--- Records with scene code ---
----------------------------------------
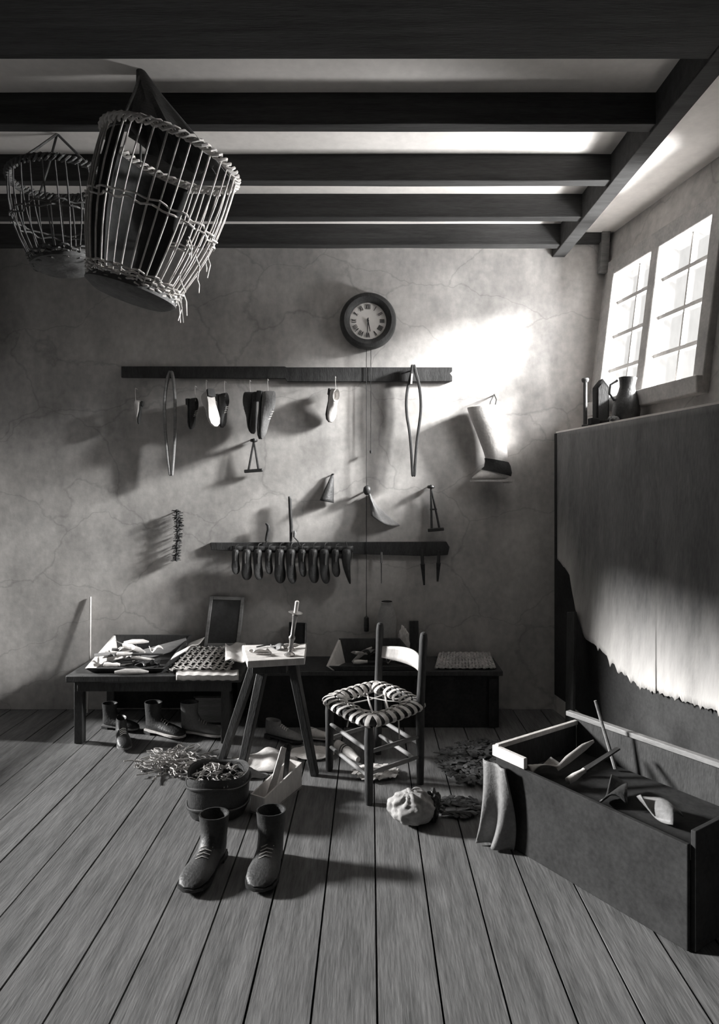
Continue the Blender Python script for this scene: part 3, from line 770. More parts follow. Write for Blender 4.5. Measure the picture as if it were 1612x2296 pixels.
# woven panel
wpn = thing('woven_panel', 'woven cane seat panel lying on the bench right of the tool tray', 'woven panel', bz(450, 4.1, BZ))
Q = [bz(378, 3.92, BZ + .006), bz(428, 4.38, BZ + .035), bz(548, 4.38, BZ + .035), bz(515, 3.92, BZ + .006)]
def qp(u, v, h=0): return Q[0].lerp(Q[3], u).lerp(Q[1].lerp(Q[2], u), v) + V((0, 0, h + .012 * math.sin(u * 3) * (1 - v)))
m = MB(); nn = 9
for i in range(nn):
    u = .04 + .92 * i / (nn - 1); m.tube([qp(u, t / 18, .008 + .0045 * (1 if (t + i) % 2 else -1)) for t in range(19)], .0085, 6, .4, nrm=(0, 0, 1))
m.build('warp_strips', 'tan', wpn)
m = MB(); nv = 9
for j in range(nv):
    v = .03 + .94 * j / (nv - 1); m.tube([qp(t / 18, v, .008 + .0045 * (1 if (t + j) % 2 == 0 else -1)) for t in range(19)], .0085, 6, .4, nrm=(0, 0, 1))
m.build('weft_strips', 'tan', wpn)
# pale hide flap at its left edge, cloth at the right
m = MB(); m.sheet(lambda u, v: bz(383 + 36 * u + 40 * v, 3.94 + .38 * v, BZ + .062 + .055 * u * (1 - .3 * v) + .012 * math.sin(v * 7) + .01), 8, 14)
tag(m.build('leather_flap', 'tan', solid=.004), 'pale curled leather flap over the left edge of woven panel', 'leather piece')
def clf(u, v):
    x = 505 + 46 * u; d = 3.9 + .42 * v
    return bz(x, d, BZ + .078 + .014 * noise.noise(V((u * 3, v * 4, 1))) + .02 * math.sin(u * 6 + v * 3) * .5)
m = MB(); m.sheet(clf, 14, 16); tag(m.build('linen_cloth', 'cloth', solid=.003), 'crumpled white cloth at right end of the left bench behind the stool', 'cloth')
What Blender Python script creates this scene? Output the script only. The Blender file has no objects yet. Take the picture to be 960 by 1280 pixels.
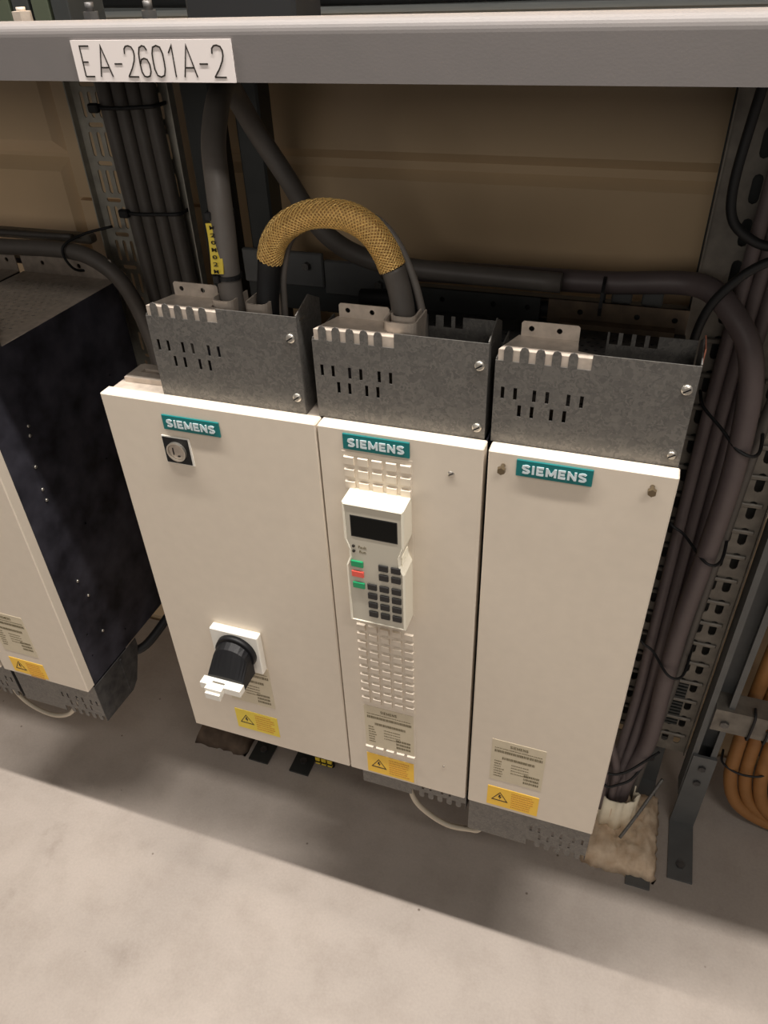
import bpy, math, random
from mathutils import Vector, Matrix
from mathutils.geometry import tessellate_polygon
random.seed(7)
SC = bpy.context.scene
COL = SC.collection

# ------------------------------------------------------------------ camera
cd = bpy.data.cameras.new('camera')
cam = bpy.data.objects.new('camera', cd); COL.objects.link(cam)
cd.sensor_fit = 'VERTICAL'; cd.sensor_height = 36.0; cd.lens = 930.51 / 1280 * 36.0
cd.clip_start = 0.02
cam.location = (0.29892, -0.61422, 0.98956)
cam.rotation_euler = (0.929379, 0.033313, 0.32965)
SC.camera = cam

# ------------------------------------------------------------------ world, lamps, exposure
w = bpy.data.worlds.new('world'); SC.world = w; w.use_nodes = True
bg = w.node_tree.nodes['Background']
bg.inputs[0].default_value = (1.0, 0.92, 0.85, 1); bg.inputs[1].default_value = 0.155

def area(name, loc, target, sx, sy, power, color=(1, 0.94, 0.88)):
    l = bpy.data.lights.new(name, 'AREA'); l.shape = 'RECTANGLE'; l.size = sx; l.size_y = sy
    l.energy = power; l.color = color
    o = bpy.data.objects.new(name, l); COL.objects.link(o); o.location = loc
    d = Vector(target) - Vector(loc)
    o.rotation_euler = (math.atan2(d.y, -d.z), 0, 0)      # the tubes run along the aisle (x)
    return o
area('tube_lamp_overhead', (-0.05, -0.20, 2.5), (-0.05, -0.20, 0), 2.8, 0.04, 114)
area('tube_lamp_aisle', (1.05, -1.35, 2.45), (0.2, 0.1, 0.2), 1.0, 0.16, 12.5)
area('lamp_far_aisle', (-0.6, -4.6, 1.95), (-0.2, 0.2, 0.3), 2.6, 0.7, 25)

SC.view_settings.view_transform = 'Standard'; SC.view_settings.look = 'None'
SC.view_settings.gamma = 1.0; SC.view_settings.exposure = 0.0
SC.view_settings.use_curve_mapping = False

# ------------------------------------------------------------------ materials
def lin(c):
    return tuple(((v / 255) / 12.92 if v / 255 <= 0.04045 else ((v / 255 + 0.055) / 1.055) ** 2.4) for v in c)

def mat(name, rgb, rough=0.5, metal=0.0, var=0.0, scale=30.0, bump=0.0, bscale=200.0, rgb2=None, spec=0.5, detail=3.0, kind='noise', coat=0.0):
    m = bpy.data.materials.new(name); m.use_nodes = True
    nt = m.node_tree; b = nt.nodes['Principled BSDF']
    b.inputs['Roughness'].default_value = rough; b.inputs['Metallic'].default_value = metal
    b.inputs['Specular IOR Level'].default_value = spec
    b.inputs['Coat Weight'].default_value = coat
    c = lin(rgb) + (1,)
    tc = nt.nodes.new('ShaderNodeTexCoord')
    if var > 0 or rgb2:
        if kind == 'voronoi':
            n = nt.nodes.new('ShaderNodeTexVoronoi'); n.inputs['Scale'].default_value = scale
            n2 = nt.nodes.new('ShaderNodeTexNoise'); n2.inputs['Scale'].default_value = scale * 0.5
            nt.links.new(tc.outputs['Object'], n2.inputs['Vector'])
            vm = nt.nodes.new('ShaderNodeMix'); vm.data_type = 'VECTOR'; vm.inputs['Factor'].default_value = 0.04
            nt.links.new(tc.outputs['Object'], vm.inputs['A']); nt.links.new(n2.outputs['Color'], vm.inputs['B'])
            nt.links.new(vm.outputs['Result'], n.inputs['Vector'])
            sep = nt.nodes.new('ShaderNodeSeparateColor'); nt.links.new(n.outputs['Color'], sep.inputs[0])
            src = sep.outputs[0]
        else:
            n = nt.nodes.new('ShaderNodeTexNoise'); n.inputs['Scale'].default_value = scale; n.inputs['Detail'].default_value = detail
            nt.links.new(tc.outputs['Object'], n.inputs['Vector']); src = n.outputs['Fac']
        r = nt.nodes.new('ShaderNodeValToRGB')
        lo = lin(rgb2) + (1,) if rgb2 else tuple(v * (1 - var) for v in c[:3]) + (1,)
        hi = c if rgb2 else tuple(min(1, v * (1 + var)) for v in c[:3]) + (1,)
        r.color_ramp.elements[0].position = 0.3 if kind == 'noise' else 0.0; r.color_ramp.elements[0].color = lo
        r.color_ramp.elements[1].position = 0.7 if kind == 'noise' else 1.0; r.color_ramp.elements[1].color = hi
        nt.links.new(src, r.inputs[0]); nt.links.new(r.outputs[0], b.inputs['Base Color'])
    else:
        b.inputs['Base Color'].default_value = c
    if bump > 0:
        bn = nt.nodes.new('ShaderNodeTexNoise'); bn.inputs['Scale'].default_value = bscale
        nt.links.new(tc.outputs['Object'], bn.inputs['Vector'])
        bp = nt.nodes.new('ShaderNodeBump'); bp.inputs['Strength'].default_value = bump; bp.inputs['Distance'].default_value = 0.001
        nt.links.new(bn.outputs['Fac'], bp.inputs['Height']); nt.links.new(bp.outputs['Normal'], b.inputs['Normal'])
    return m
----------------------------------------
--- What you are asked to do ---
From the material above, copy everything exactly but the pictures.

--- Output below ---
Continue the Blender Python script for this scene: part 3, from line 770. More parts follow. Write for Blender 4.5. Measure the picture as if it were 1612x2296 pixels.
# woven panel
wpn = thing('woven_panel', 'woven cane seat panel lying on the bench right of the tool tray', 'woven panel', bz(450, 4.1, BZ))
Q = [bz(378, 3.92, BZ + .006), bz(428, 4.38, BZ + .035), bz(548, 4.38, BZ + .035), bz(515, 3.92, BZ + .006)]
def qp(u, v, h=0): return Q[0].lerp(Q[3], u).lerp(Q[1].lerp(Q[2], u), v) + V((0, 0, h + .012 * math.sin(u * 3) * (1 - v)))
m = MB(); nn = 9
for i in range(nn):
    u = .04 + .92 * i / (nn - 1); m.tube([qp(u, t / 18, .008 + .0045 * (1 if (t + i) % 2 else -1)) for t in range(19)], .0085, 6, .4, nrm=(0, 0, 1))
m.build('warp_strips', 'tan', wpn)
m = MB(); nv = 9
for j in range(nv):
    v = .03 + .94 * j / (nv - 1); m.tube([qp(t / 18, v, .008 + .0045 * (1 if (t + j) % 2 == 0 else -1)) for t in range(19)], .0085, 6, .4, nrm=(0, 0, 1))
m.build('weft_strips', 'tan', wpn)
# pale hide flap at its left edge, cloth at the right
m = MB(); m.sheet(lambda u, v: bz(383 + 36 * u + 40 * v, 3.94 + .38 * v, BZ + .062 + .055 * u * (1 - .3 * v) + .012 * math.sin(v * 7) + .01), 8, 14)
tag(m.build('leather_flap', 'tan', solid=.004), 'pale curled leather flap over the left edge of woven panel', 'leather piece')
def clf(u, v):
    x = 505 + 46 * u; d = 3.9 + .42 * v
    return bz(x, d, BZ + .078 + .014 * noise.noise(V((u * 3, v * 4, 1))) + .02 * math.sin(u * 6 + v * 3) * .5)
m = MB(); m.sheet(clf, 14, 16); tag(m.build('linen_cloth', 'cloth', solid=.003), 'crumpled white cloth at right end of the left bench behind the stool', 'cloth')
What Blender Python script creates this scene? Output the script only. The Blender file has no objects yet. Take the picture to be 960 by 1280 pixels.
import bpy, math, random
from mathutils import Vector, Matrix
from mathutils.geometry import tessellate_polygon
random.seed(7)
SC = bpy.context.scene
COL = SC.collection

# ------------------------------------------------------------------ camera
cd = bpy.data.cameras.new('camera')
cam = bpy.data.objects.new('camera', cd); COL.objects.link(cam)
cd.sensor_fit = 'VERTICAL'; cd.sensor_height = 36.0; cd.lens = 930.51 / 1280 * 36.0
cd.clip_start = 0.02
cam.location = (0.29892, -0.61422, 0.98956)
cam.rotation_euler = (0.929379, 0.033313, 0.32965)
SC.camera = cam

# ------------------------------------------------------------------ world, lamps, exposure
w = bpy.data.worlds.new('world'); SC.world = w; w.use_nodes = True
bg = w.node_tree.nodes['Background']
bg.inputs[0].default_value = (1.0, 0.92, 0.85, 1); bg.inputs[1].default_value = 0.155

def area(name, loc, target, sx, sy, power, color=(1, 0.94, 0.88)):
    l = bpy.data.lights.new(name, 'AREA'); l.shape = 'RECTANGLE'; l.size = sx; l.size_y = sy
    l.energy = power; l.color = color
    o = bpy.data.objects.new(name, l); COL.objects.link(o); o.location = loc
    d = Vector(target) - Vector(loc)
    o.rotation_euler = (math.atan2(d.y, -d.z), 0, 0)      # the tubes run along the aisle (x)
    return o
area('tube_lamp_overhead', (-0.05, -0.20, 2.5), (-0.05, -0.20, 0), 2.8, 0.04, 114)
area('tube_lamp_aisle', (1.05, -1.35, 2.45), (0.2, 0.1, 0.2), 1.0, 0.16, 12.5)
area('lamp_far_aisle', (-0.6, -4.6, 1.95), (-0.2, 0.2, 0.3), 2.6, 0.7, 25)

SC.view_settings.view_transform = 'Standard'; SC.view_settings.look = 'None'
SC.view_settings.gamma = 1.0; SC.view_settings.exposure = 0.0
SC.view_settings.use_curve_mapping = False

# ------------------------------------------------------------------ materials
def lin(c):
    return tuple(((v / 255) / 12.92 if v / 255 <= 0.04045 else ((v / 255 + 0.055) / 1.055) ** 2.4) for v in c)

def mat(name, rgb, rough=0.5, metal=0.0, var=0.0, scale=30.0, bump=0.0, bscale=200.0, rgb2=None, spec=0.5, detail=3.0, kind='noise', coat=0.0):
    m = bpy.data.materials.new(name); m.use_nodes = True
    nt = m.node_tree; b = nt.nodes['Principled BSDF']
    b.inputs['Roughness'].default_value = rough; b.inputs['Metallic'].default_value = metal
    b.inputs['Specular IOR Level'].default_value = spec
    b.inputs['Coat Weight'].default_value = coat
    c = lin(rgb) + (1,)
    tc = nt.nodes.new('ShaderNodeTexCoord')
    if var > 0 or rgb2:
        if kind == 'voronoi':
            n = nt.nodes.new('ShaderNodeTexVoronoi'); n.inputs['Scale'].default_value = scale
            n2 = nt.nodes.new('ShaderNodeTexNoise'); n2.inputs['Scale'].default_value = scale * 0.5
            nt.links.new(tc.outputs['Object'], n2.inputs['Vector'])
            vm = nt.nodes.new('ShaderNodeMix'); vm.data_type = 'VECTOR'; vm.inputs['Factor'].default_value = 0.04
            nt.links.new(tc.outputs['Object'], vm.inputs['A']); nt.links.new(n2.outputs['Color'], vm.inputs['B'])
            nt.links.new(vm.outputs['Result'], n.inputs['Vector'])
            sep = nt.nodes.new('ShaderNodeSeparateColor'); nt.links.new(n.outputs['Color'], sep.inputs[0])
            src = sep.outputs[0]
        else:
            n = nt.nodes.new('ShaderNodeTexNoise'); n.inputs['Scale'].default_value = scale; n.inputs['Detail'].default_value = detail
            nt.links.new(tc.outputs['Object'], n.inputs['Vector']); src = n.outputs['Fac']
        r = nt.nodes.new('ShaderNodeValToRGB')
        lo = lin(rgb2) + (1,) if rgb2 else tuple(v * (1 - var) for v in c[:3]) + (1,)
        hi = c if rgb2 else tuple(min(1, v * (1 + var)) for v in c[:3]) + (1,)
        r.color_ramp.elements[0].position = 0.3 if kind == 'noise' else 0.0; r.color_ramp.elements[0].color = lo
        r.color_ramp.elements[1].position = 0.7 if kind == 'noise' else 1.0; r.color_ramp.elements[1].color = hi
        nt.links.new(src, r.inputs[0]); nt.links.new(r.outputs[0], b.inputs['Base Color'])
    else:
        b.inputs['Base Color'].default_value = c
    if bump > 0:
        bn = nt.nodes.new('ShaderNodeTexNoise'); bn.inputs['Scale'].default_value = bscale
        nt.links.new(tc.outputs['Object'], bn.inputs['Vector'])
        bp = nt.nodes.new('ShaderNodeBump'); bp.inputs['Strength'].default_value = bump; bp.inputs['Distance'].default_value = 0.001
        nt.links.new(bn.outputs['Fac'], bp.inputs['Height']); nt.links.new(bp.outputs['Normal'], b.inputs['Normal'])
    return m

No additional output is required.